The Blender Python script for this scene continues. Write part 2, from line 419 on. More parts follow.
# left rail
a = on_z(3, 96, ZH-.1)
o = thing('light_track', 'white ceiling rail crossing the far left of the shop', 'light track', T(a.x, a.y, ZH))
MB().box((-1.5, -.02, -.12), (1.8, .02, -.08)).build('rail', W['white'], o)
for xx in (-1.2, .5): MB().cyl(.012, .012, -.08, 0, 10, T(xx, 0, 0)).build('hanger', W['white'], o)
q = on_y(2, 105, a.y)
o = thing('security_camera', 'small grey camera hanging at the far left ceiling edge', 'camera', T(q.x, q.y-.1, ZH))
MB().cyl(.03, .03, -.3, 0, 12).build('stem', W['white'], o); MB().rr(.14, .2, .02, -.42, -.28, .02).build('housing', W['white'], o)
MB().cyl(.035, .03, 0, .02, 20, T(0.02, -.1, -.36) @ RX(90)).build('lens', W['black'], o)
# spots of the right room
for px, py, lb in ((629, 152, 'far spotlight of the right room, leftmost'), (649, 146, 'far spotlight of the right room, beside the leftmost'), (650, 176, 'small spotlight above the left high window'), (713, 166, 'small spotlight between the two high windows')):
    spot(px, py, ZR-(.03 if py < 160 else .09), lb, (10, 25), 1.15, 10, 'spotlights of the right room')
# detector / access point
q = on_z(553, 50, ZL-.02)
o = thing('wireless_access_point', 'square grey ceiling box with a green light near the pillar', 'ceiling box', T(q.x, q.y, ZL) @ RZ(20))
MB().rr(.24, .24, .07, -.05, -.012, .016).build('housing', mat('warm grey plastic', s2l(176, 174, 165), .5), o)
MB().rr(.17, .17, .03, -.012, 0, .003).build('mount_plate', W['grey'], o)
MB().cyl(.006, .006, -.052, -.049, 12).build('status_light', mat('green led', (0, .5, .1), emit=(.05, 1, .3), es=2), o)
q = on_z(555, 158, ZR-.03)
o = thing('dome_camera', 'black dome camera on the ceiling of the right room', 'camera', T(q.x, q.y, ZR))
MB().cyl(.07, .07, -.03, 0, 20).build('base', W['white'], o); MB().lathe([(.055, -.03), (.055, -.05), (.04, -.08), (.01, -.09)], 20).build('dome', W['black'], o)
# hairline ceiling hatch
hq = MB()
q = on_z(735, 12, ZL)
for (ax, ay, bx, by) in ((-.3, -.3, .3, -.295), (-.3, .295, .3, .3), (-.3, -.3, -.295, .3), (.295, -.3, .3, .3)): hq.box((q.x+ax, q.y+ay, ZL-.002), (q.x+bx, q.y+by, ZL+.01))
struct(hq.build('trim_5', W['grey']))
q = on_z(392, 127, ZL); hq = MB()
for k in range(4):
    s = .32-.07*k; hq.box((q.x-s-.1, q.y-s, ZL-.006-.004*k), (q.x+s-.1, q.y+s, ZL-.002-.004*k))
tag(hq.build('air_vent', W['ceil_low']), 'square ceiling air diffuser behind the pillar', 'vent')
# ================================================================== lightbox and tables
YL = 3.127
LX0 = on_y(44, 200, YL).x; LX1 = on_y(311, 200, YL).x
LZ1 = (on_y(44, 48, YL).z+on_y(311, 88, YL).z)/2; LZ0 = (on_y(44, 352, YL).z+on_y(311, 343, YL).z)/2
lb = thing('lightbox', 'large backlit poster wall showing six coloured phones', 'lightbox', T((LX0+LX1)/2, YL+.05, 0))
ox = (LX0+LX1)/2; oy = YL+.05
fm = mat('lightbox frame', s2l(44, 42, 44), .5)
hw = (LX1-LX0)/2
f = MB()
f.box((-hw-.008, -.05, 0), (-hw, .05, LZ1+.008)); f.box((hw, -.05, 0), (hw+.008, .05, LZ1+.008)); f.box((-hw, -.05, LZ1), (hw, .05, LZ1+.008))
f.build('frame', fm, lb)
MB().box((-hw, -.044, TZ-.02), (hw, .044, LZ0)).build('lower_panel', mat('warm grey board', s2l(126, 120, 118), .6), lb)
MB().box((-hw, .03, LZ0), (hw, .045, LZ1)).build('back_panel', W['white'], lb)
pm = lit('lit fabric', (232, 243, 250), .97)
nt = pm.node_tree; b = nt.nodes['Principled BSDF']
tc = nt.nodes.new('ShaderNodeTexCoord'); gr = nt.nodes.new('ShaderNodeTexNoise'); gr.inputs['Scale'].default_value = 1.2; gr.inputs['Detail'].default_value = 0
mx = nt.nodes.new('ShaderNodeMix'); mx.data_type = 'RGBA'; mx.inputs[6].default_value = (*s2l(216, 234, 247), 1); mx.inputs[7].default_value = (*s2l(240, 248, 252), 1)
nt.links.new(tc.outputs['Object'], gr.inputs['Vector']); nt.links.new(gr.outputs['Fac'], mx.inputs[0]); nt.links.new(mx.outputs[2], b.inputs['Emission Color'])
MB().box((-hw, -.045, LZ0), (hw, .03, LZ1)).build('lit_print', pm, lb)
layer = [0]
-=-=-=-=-
▶ _Exercise details_: Write out the data again, exactly and in full.

▶ _Correct result_:
The Blender Python script for this scene continues. Write part 2, from line 419 on. More parts follow.
# left rail
a = on_z(3, 96, ZH-.1)
o = thing('light_track', 'white ceiling rail crossing the far left of the shop', 'light track', T(a.x, a.y, ZH))
MB().box((-1.5, -.02, -.12), (1.8, .02, -.08)).build('rail', W['white'], o)
for xx in (-1.2, .5): MB().cyl(.012, .012, -.08, 0, 10, T(xx, 0, 0)).build('hanger', W['white'], o)
q = on_y(2, 105, a.y)
o = thing('security_camera', 'small grey camera hanging at the far left ceiling edge', 'camera', T(q.x, q.y-.1, ZH))
MB().cyl(.03, .03, -.3, 0, 12).build('stem', W['white'], o); MB().rr(.14, .2, .02, -.42, -.28, .02).build('housing', W['white'], o)
MB().cyl(.035, .03, 0, .02, 20, T(0.02, -.1, -.36) @ RX(90)).build('lens', W['black'], o)
# spots of the right room
for px, py, lb in ((629, 152, 'far spotlight of the right room, leftmost'), (649, 146, 'far spotlight of the right room, beside the leftmost'), (650, 176, 'small spotlight above the left high window'), (713, 166, 'small spotlight between the two high windows')):
    spot(px, py, ZR-(.03 if py < 160 else .09), lb, (10, 25), 1.15, 10, 'spotlights of the right room')
# detector / access point
q = on_z(553, 50, ZL-.02)
o = thing('wireless_access_point', 'square grey ceiling box with a green light near the pillar', 'ceiling box', T(q.x, q.y, ZL) @ RZ(20))
MB().rr(.24, .24, .07, -.05, -.012, .016).build('housing', mat('warm grey plastic', s2l(176, 174, 165), .5), o)
MB().rr(.17, .17, .03, -.012, 0, .003).build('mount_plate', W['grey'], o)
MB().cyl(.006, .006, -.052, -.049, 12).build('status_light', mat('green led', (0, .5, .1), emit=(.05, 1, .3), es=2), o)
q = on_z(555, 158, ZR-.03)
o = thing('dome_camera', 'black dome camera on the ceiling of the right room', 'camera', T(q.x, q.y, ZR))
MB().cyl(.07, .07, -.03, 0, 20).build('base', W['white'], o); MB().lathe([(.055, -.03), (.055, -.05), (.04, -.08), (.01, -.09)], 20).build('dome', W['black'], o)
# hairline ceiling hatch
hq = MB()
q = on_z(735, 12, ZL)
for (ax, ay, bx, by) in ((-.3, -.3, .3, -.295), (-.3, .295, .3, .3), (-.3, -.3, -.295, .3), (.295, -.3, .3, .3)): hq.box((q.x+ax, q.y+ay, ZL-.002), (q.x+bx, q.y+by, ZL+.01))
struct(hq.build('trim_5', W['grey']))
q = on_z(392, 127, ZL); hq = MB()
for k in range(4):
    s = .32-.07*k; hq.box((q.x-s-.1, q.y-s, ZL-.006-.004*k), (q.x+s-.1, q.y+s, ZL-.002-.004*k))
tag(hq.build('air_vent', W['ceil_low']), 'square ceiling air diffuser behind the pillar', 'vent')
# ================================================================== lightbox and tables
YL = 3.127
LX0 = on_y(44, 200, YL).x; LX1 = on_y(311, 200, YL).x
LZ1 = (on_y(44, 48, YL).z+on_y(311, 88, YL).z)/2; LZ0 = (on_y(44, 352, YL).z+on_y(311, 343, YL).z)/2
lb = thing('lightbox', 'large backlit poster wall showing six coloured phones', 'lightbox', T((LX0+LX1)/2, YL+.05, 0))
ox = (LX0+LX1)/2; oy = YL+.05
fm = mat('lightbox frame', s2l(44, 42, 44), .5)
hw = (LX1-LX0)/2
f = MB()
f.box((-hw-.008, -.05, 0), (-hw, .05, LZ1+.008)); f.box((hw, -.05, 0), (hw+.008, .05, LZ1+.008)); f.box((-hw, -.05, LZ1), (hw, .05, LZ1+.008))
f.build('frame', fm, lb)
MB().box((-hw, -.044, TZ-.02), (hw, .044, LZ0)).build('lower_panel', mat('warm grey board', s2l(126, 120, 118), .6), lb)
MB().box((-hw, .03, LZ0), (hw, .045, LZ1)).build('back_panel', W['white'], lb)
pm = lit('lit fabric', (232, 243, 250), .97)
nt = pm.node_tree; b = nt.nodes['Principled BSDF']
tc = nt.nodes.new('ShaderNodeTexCoord'); gr = nt.nodes.new('ShaderNodeTexNoise'); gr.inputs['Scale'].default_value = 1.2; gr.inputs['Detail'].default_value = 0
mx = nt.nodes.new('ShaderNodeMix'); mx.data_type = 'RGBA'; mx.inputs[6].default_value = (*s2l(216, 234, 247), 1); mx.inputs[7].default_value = (*s2l(240, 248, 252), 1)
nt.links.new(tc.outputs['Object'], gr.inputs['Vector']); nt.links.new(gr.outputs['Fac'], mx.inputs[0]); nt.links.new(mx.outputs[2], b.inputs['Emission Color'])
MB().box((-hw, -.045, LZ0), (hw, .03, LZ1)).build('lit_print', pm, lb)
layer = [0]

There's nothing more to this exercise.